• **GIVEN MATERIAL**
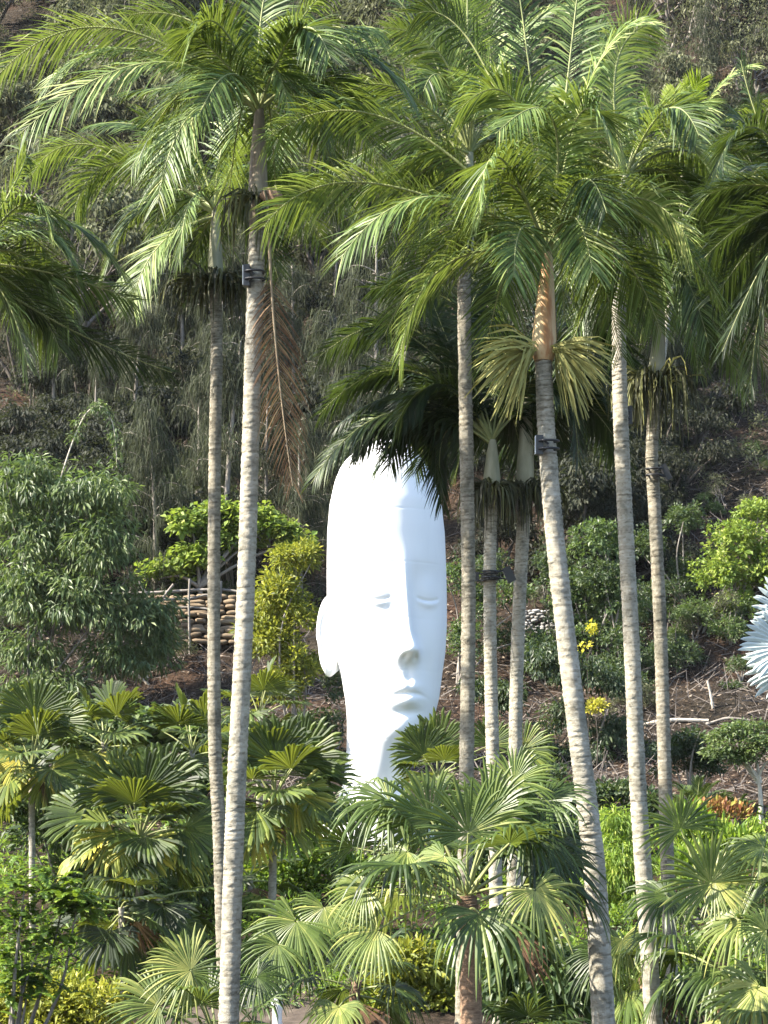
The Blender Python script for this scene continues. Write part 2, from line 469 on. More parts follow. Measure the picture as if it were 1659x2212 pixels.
def strands(parent, Y, ring, n, outr, hang, mat, az=(0, 360), wid=.03, tint=.5, rise=.12, name='fruit_cluster'):
    mb = MB()
    c = P(ring[0], ring[1], Y)
    st = np.linspace(0, 1, 6)
    for i in range(n):
        a = R(rng.uniform(*az))
        out = np.array([math.cos(a), math.sin(a), 0])
        o_, h_ = outr * rng.uniform(.2, 1.15), hang * rng.uniform(.3, 1.15)
        p0 = c + out * .10 + np.array([0, 0, rng.uniform(-.03, .06)])
        p = p0 + out * (o_ * (1 - (1 - st) ** 2.2))[:, None]
        p[:, 2] += rise * rng.uniform(.5, 1.6) * np.sin(st * 2.4) - h_ * st ** 2.4
        p += np.cumsum(rng.randn(6, 3) * .026, 0)
        w = norm(np.cross(norm(np.gradient(p, axis=0)), norm(rng.randn(3))))
        hw = (wid * .5 * np.array([.8, 1, 1.1, 1, .8, .3]) * (1 + .2 * rng.randn(6)))[:, None]
        V = np.stack([p - w * hw, p + w * hw], 1).reshape(-1, 3)
        Q = [[2 * k, 2 * k + 1, 2 * k + 3, 2 * k + 2] for k in range(5)]
        mb.add(V, Q, tint=float(np.clip(tint + .22 * rng.randn(), 0, 1)))
    return mb.build(name, mat, parent)

def king_palm(label, Y, trunk, r0, r1, O, shaft=None, fronds=(), back=5, tmat='trunk', smat='shaft', fmat='frond', group='tall feather palms', tint=.5, leaf=.8, nl=78, wid=.028, backlen=2.8, front=2):
    W0 = P(trunk[-1][0], trunk[-1][1], Y)
    base = thing('feather_palm', label, 'palm tree', (W0[0], Y, float(gz(W0[0], Y))), group)
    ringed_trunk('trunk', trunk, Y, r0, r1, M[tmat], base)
    ox, oy = O
    if shaft:
        a, b = P(*trunk[0], Y), P(ox, oy, Y)
        c = spline([a, a * .55 + b * .45, b], 14)
        s = np.linspace(0, 1, 14)
        mb = MB()
        tube(mb, c, np.interp(s, [0, .06, .25, .7, 1], [r1 * 1.1, r1 * shaft, r1 * shaft * 1.02, r1 * .98, r1 * .55]), 16, 0, .5)
        mb.build('crownshaft', M[smat], base)
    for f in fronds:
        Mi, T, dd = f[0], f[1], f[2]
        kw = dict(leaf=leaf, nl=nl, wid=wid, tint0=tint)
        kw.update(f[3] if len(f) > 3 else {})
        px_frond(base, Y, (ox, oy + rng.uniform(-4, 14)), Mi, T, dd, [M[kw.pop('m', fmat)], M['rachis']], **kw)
    Ow = P(ox, oy, Y)
    back += 2
    for i in range(back):
        a = R(20 + 140 * (i + .5 * rng.rand()) / max(back, 1))
        d = np.array([math.cos(a), abs(math.sin(a)) * .9 + .1, 0])
        L = backlen * rng.uniform(.85, 1.1)
        e = rng.uniform(-.1, .75)
        mb = MB()
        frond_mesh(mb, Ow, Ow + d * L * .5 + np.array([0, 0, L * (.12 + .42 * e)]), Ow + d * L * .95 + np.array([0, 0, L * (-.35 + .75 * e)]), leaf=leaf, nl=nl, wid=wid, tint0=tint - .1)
        mb.build('frond', [M[fmat], M['rachis']], base)
    for i in range(front):
        a = R(200 + 140 * (i + .6 * rng.rand()) / max(front, 1))
        d = np.array([math.cos(a), math.sin(a), 0])
        L = backlen * rng.uniform(.7, .9)
        e = rng.uniform(.5, 1.)
        mb = MB()
        frond_mesh(mb, Ow, Ow + d * L * .45 + np.array([0, 0, L * (.2 + .3 * e)]), Ow + d * L * .8 + np.array([0, 0, L * (-.3 + .6 * e)]), leaf=leaf, nl=nl, wid=wid, tint0=tint + .1 * rng.randn())
        mb.build('frond', [M[fmat], M['rachis']], base)
    return base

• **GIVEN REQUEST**
The lines to return run from the one containing "Mi, T, dd = f[0], f[1], f[2]" down to the one containing "kw.update(f[3] if len(f)"; give them exactly, both included, and no others.

• **FINAL RESULT**
        Mi, T, dd = f[0], f[1], f[2]
        kw = dict(leaf=leaf, nl=nl, wid=wid, tint0=tint)
        kw.update(f[3] if len(f) > 3 else {})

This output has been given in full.